Совсем отдельно стоит вопрос о том, не имеют ли некоторые данные II послания к Тимофею, например, I, 15 - 18; II, 17 - 18; IV, 9 - 21, исторической цены; хотя подделыватель и не знал в подробностях жизни Павла и не имел в своем распоряжении Деяний, однако, ему могли быть известны новые сведения, особенно о последней эпохе жизни апостола. В частности мы думаем, что место II Тим., IV, 9 - 21 имеет большое значение и бросает истинный свет на заключение Павла в Риме. Четвертое Евангелие тоже в своем роде представляет апокриф; нельзя однако из-за этого говорить, что оно не имеет исторической ценности. Что касается странности, какой нам кажутся подобные подлоги, то это не должно нас смущать. В этом не видели ничего дурного. Если бы благочестивый автор подложных посланий к Тимофею и Титу мог вернуться к жизни и присутствовать при спорах, которые возбуждают среди нас его произведения, он отвечал бы также, как азиатский священник, автор романа Феклы, когда ему не оставалось больше никакого выхода: convictum atque confessum id se amore Pauli fecisse. Время составления этих трех посланий надо отнести к 90 - 100 гг. Феофил Антиохийский (ок. 170 г.) ясно цитирует их. Ириней, Климент Александрийский, Тертуллиан тоже принимают их. Марцион, наоборот, отвергал или не знал их. Намеки на них, которые будто бы находятся в посланиях, приписываемых Клименту Римскому, Игнатию и Поликарпу, сомнительны. В эту эпоху в воздухе как бы носилось известное количество готовых гомилетических фраз; наличность последних в каком-нибудь произведении ничуть не доказывает, что автор позаимствовал их непосредственно из того или другого писания, где они также читаются. Созвучие, замечаемое между некоторыми выражениями Гегезиппа и иными местами данных посланий, странно; трудно сказать, какое заключение из этого следует вывести, ибо, если в этих выражениях Гегезипп имеет в виду I послание к Тимофею, то, по-видимому, он считает его написанным после смерти апостолов. Как бы то ни было, ясно, что когда составлялся сборник посланий Павла, письма к Титу и Тимофею пользовались полным авторитетом. Где они были составлены? Быть может, в Эфесе, быть может, в Риме. Сторонники второго предположения могут сказать, что на Востоке не были бы сделаны те промахи, которые замечаются в посланиях.

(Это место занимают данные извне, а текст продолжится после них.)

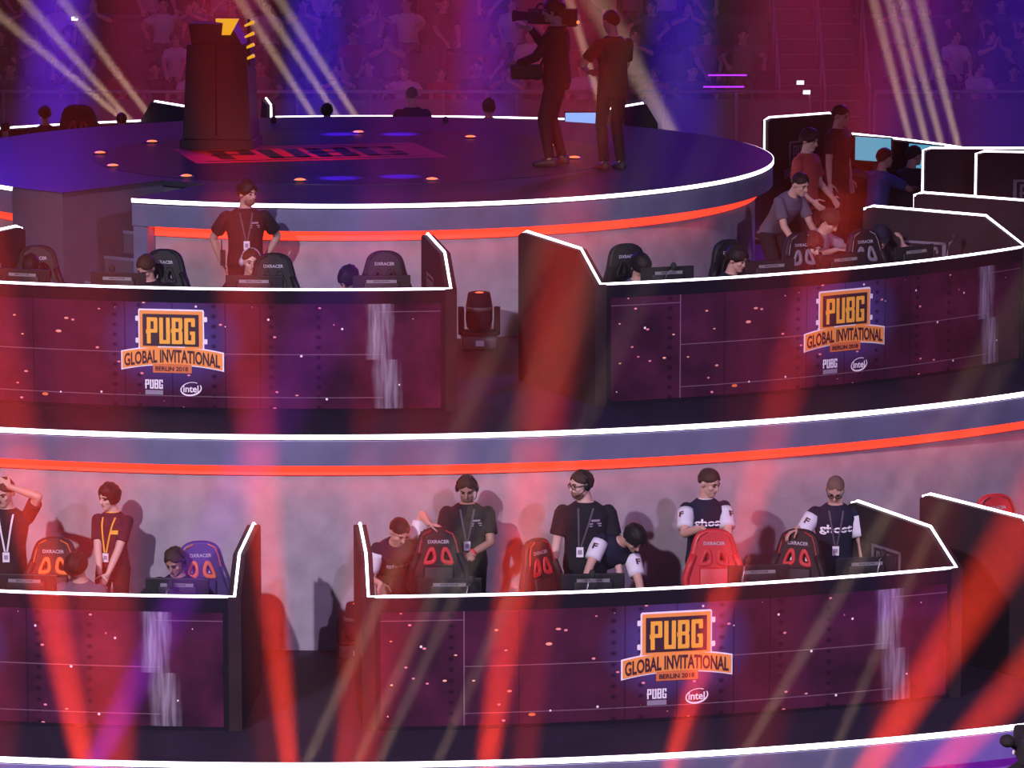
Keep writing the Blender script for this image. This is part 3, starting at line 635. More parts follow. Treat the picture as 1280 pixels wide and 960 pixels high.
def moving_head(label, loc, rz=0, s=1):
    root = thing('moving_head_light', label, 'stage light', loc, rz); root.scale = (s,)*3
    b = B(); box(b, (0, 0, .085), (.40, .34, .15)); bs = obj('base', b, 'metal_dark', root, True, bevel=.03)
    b = B(); box(b, (0, -.174, .085), (.09, .006, .06)); obj('display', b, 'grey_label', bs)
    b = B(); box(b, (0, 0, .18), (.42, .22, .06)); y = obj('yoke', b, 'black', root, True, bevel=.02)
    for sx in (1, -1):
        b = B(); loft(b, [(Vector((sx*.20, 0, z)), .035, r_, X, Y) for z, r_ in ((.17, .12), (.30, .11), (.42, .085), (.47, .05))], 14); obj('yoke_arm', b, 'black', y, True)
    b = B(); lathe(b, [(.10, .21), (.135, .24), (.150, .34), (.148, .48), (.128, .60), (.118, .635), (.095, .64)], 22); hd = obj('lamp_head', b, 'black', root, True)
    b = B(); lathe(b, [(.150, .44), (.153, .45), (.153, .47), (.150, .48)], 22); obj('band', b, 'metal_dark', hd, True)
    b = B(); ball(b, Vector((0, -.06, .628)), (.062, .050, .022)); obj('lens', b, 'lens_glow', hd, True); return root
# ------------------------------------------------------------------ placing
def hp(px, py, zf, h):                                   # floor point under a head top seen at (px, py)
    p = at_z(px, py, zf+h); return Vector((p.x, p.y, zf))
def loc(o, p): return Matrix.Rotation(-o[1], 3, 'Z') @ (Vector(p)-Vector(o[0]))
GP = 'people on the stage'
def bx2(c, s): b = B(); box(b, c, s); tube(b, [(c[0]-.012, c[1], c[2]+s[2]*.4), (c[0]-.012, c[1], c[2]+s[2]*.5+.11)], .007, 6); return b
TEE = (chest_bar(.085, .40, .075, .018), chest_bar(.085, .372, .105, .012), chest_bar(.085, .352, .105, .010))
# chairs of the front row
CS = .92; CT = 1.385*CS                                  # seat posts sunk low
ch1 = at_z(548, 662, CT); ch3 = at_z(892, 664, CT); ch4 = at_z(1000, 664, CT)
def chair_at(px, py, zf, deg, lb, top_=None, **kw):     # chair whose head rest top is seen at (px, py)
    p = at_z(px, py, zf+CT); q = p-Matrix.Rotation(rad(deg), 3, 'Z') @ Vector((0, .37*CS, 0)); c = chair(lb, (q.x, q.y, zf), rad(deg), **kw); c.scale = (CS,)*3; return c
chair_at(548, 663, 0, 2, 'black and red gaming chair under the leaning hand of the bent player in white sleeves')
chair_at(671, 677, 0, 52, 'dark red gaming chair turned sideways beside the man in glasses', tilt=9)
chair_at(892, 665, 0, 4, 'red gaming chair gripped by the player looking to the side', body='chair_red', trim='chair_red')
chair_at(1000, 665, 0, -22, 'black and red gaming chair held by the player with the shaved head', inner='chair_white')
chair_at(68, 675, 0, -6, 'black gaming chair with orange openings next to the woman with bobbed hair', trim='chair_orange')
chair_at(250, 680, 0, 8, 'purple gaming chair with orange trim in the front row', trim='chair_orange', body='chair_purple', inner='chair_white')
chair_at(1243, 621, 0, 20, 'gaming chair peeping over the dark wing at the right edge', body='chair_red', trim='chair_black')  # red body paints in the red beam light on the chair top
for px, py, rz, lb, kw in ((47, 310, 0, 'black gaming chair behind the player bent low at the far left of the middle tier', {}), (206, 315, -10, 'black gaming chair behind the player with short brown hair on the middle tier', {}), (342, 320, 0, 'black gaming chair behind the player in the headset under the standing man', {}), (481, 317, 0, 'black gaming chair with pale openings behind the player hidden by a monitor', dict(inner='chair_white')),
                       (782, 308, 24, 'black gaming chair nearest the left wing of the right middle tier booth', dict(inner='chair_white')), (910, 303, 34, 'black gaming chair of the player resting cheek on hand', dict(inner='chair_white')), (1000, 294, 30, 'black gaming chair with pale piping behind the red haired player', dict(trim='chair_grey')), (1078, 290, 32, 'black gaming chair with pale piping behind the player in the cap', dict(trim='chair_grey'))):
    kw.setdefault('trim', 'chair_black'); chair_at(px, py, Z1, rz, lb, **kw)
# people of the front row
p = hp(140, 601, 0, 1.66)
person('woman with bobbed black hair in a dark polo with yellow collar, hands clasped', p, rad(-16), h=1.66, female=True, girth=.95, hairstyle='bob', skin='skin_pale', top='polo', face=(-.45, -.85, -.18), handR=(-.035, -.25, .80), handL=(.03, -.27, .79), hdR=(.35, -.3, -1), hdL=(-.45, -.3, -1), pnR=(.8, .6, 0), pnL=(-.8, .6, 0), elbR=(-.6, .3, 0), elbL=(.6, .3, 0), group=GP,
       extras=(lanyard('lanyard_yellow', .10, -.03), collar('lanyard_yellow'), chest_bar(.07, .36, .07, .04, 'lanyard_yellow')))
p = hp(8, 592, 0, 1.82)
person('man at the left edge with one hand raised to his head', p, 0, h=1.82, hairstyle='short', hair='hair_brown', face=(-.35, -.85, -.3), handL=(.05, -.12, 1.72), elbL=(1, -.35, .05), hdL=(-.8, .1, .4), pnL=(0, 1, -.2), curlL=.2, handR=(-.2, -.2, .9), group=GP, extras=(lanyard('badge', .12),))
p = at_z(497, 652, 1.36); p0 = Vector((p.x-.02, p.y+.46, 0))
person('bent player in a white sleeved jersey leaning over the left end of the desk', p0, 0, h=1.74, hips=(-.02, .05, .77), lean=(.06, -.95, 1), face=(.45, -.62, -.62), neck=(.15, -.6, .8), handL=ch1-p0+Vector((-.09, .02, .05)), elbL=(.1, .5, .7), hdL=(.8, -.2, -.15), pnL=(0, -.1, -1), handR=(-.14, -.50, .80), elbR=(-.3, .3, -.6), hdR=(.1, -.8, -.4), pnR=(.3, 0, -1), sleeve_mat='jersey_white', top='tee_navy', hairstyle='short', twist=12, group=GP,
       extras=(chest_text('ghost', .02, .33, .26, .085, split=True),))
p = hp(584, 588, 0, 1.75)
person('man in a black tee with headset, lanyard and red wristband behind the red gaming chair', p, 0, h=1.75, girth=1.18, hairstyle='short', hair='hair_brown', skin='skin_tan', face=(-.05, -.88, -.42), handL=(.02, -.26, 1.02), elbL=(.8, .25, -.3), hdL=(-.9, -.3, -.1), pnL=(.1, .6, -1), curlL=.5, handR=(-.06, -.30, 1.02), elbR=(-.8, .3, -.2), hdR=(.5, -.6, .1), pnR=(.4, .2, -1), curlR=.5, group=GP,
       extras=(lanyard('lanyard_dark', .16), headset(), beard)+TEE+((lambda I: obj('wristband', tube(B(), [I['arms'][-1][2]+(I['arms'][-1][1]-I['arms'][-1][2])*.10, I['arms'][-1][2]+(I['arms'][-1][1]-I['arms'][-1][2])*.22], .037, 12), 'red_watch', I['root'], True)),))
p = hp(732, 583, 0, 1.86)
person('big man in glasses and headset in a black tee looking aside', p, 0, h=1.86, girth=1.28, hairstyle='short', hair='hair_brown', skin='skin_pale', face=(-.86, -.48, -.12), handR=(-.30, -.12, .88), elbR=(-.5, .5, 0), handL=(.31, -.06, .88), group=GP, extras=(lanyard('lanyard_dark', .12, -.05), headset(), glasses(), beard)+TEE)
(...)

В слоге встречаются латинизмы. План, в виду которого написано было произведение - именно, желание усилить иерархический принцип и авторитет церкви, предлагая пример благочестия, послушания, "церковного духа", начертанный самим апостолом, вполне гармонирует со всем, что нам известно о характере Римской церкви в I веке. Нам остается рассмотреть послание к Евреям. Как мы уже сказали, даже если бы это послание не принадлежало к произведениям Павла, его никоим образом нельзя было бы поместить в одну категорию с посланиями к Тимофею и к Титу, так как автор и не старается выдать его за вещь апостола Павла. Какую ценность имеет установившееся в церкви мнение, будто Павел - автор названного послания? Изучение рукописей, анализ церковного предания и внутренняя критика самой вещи осветят перед нами этот вопрос.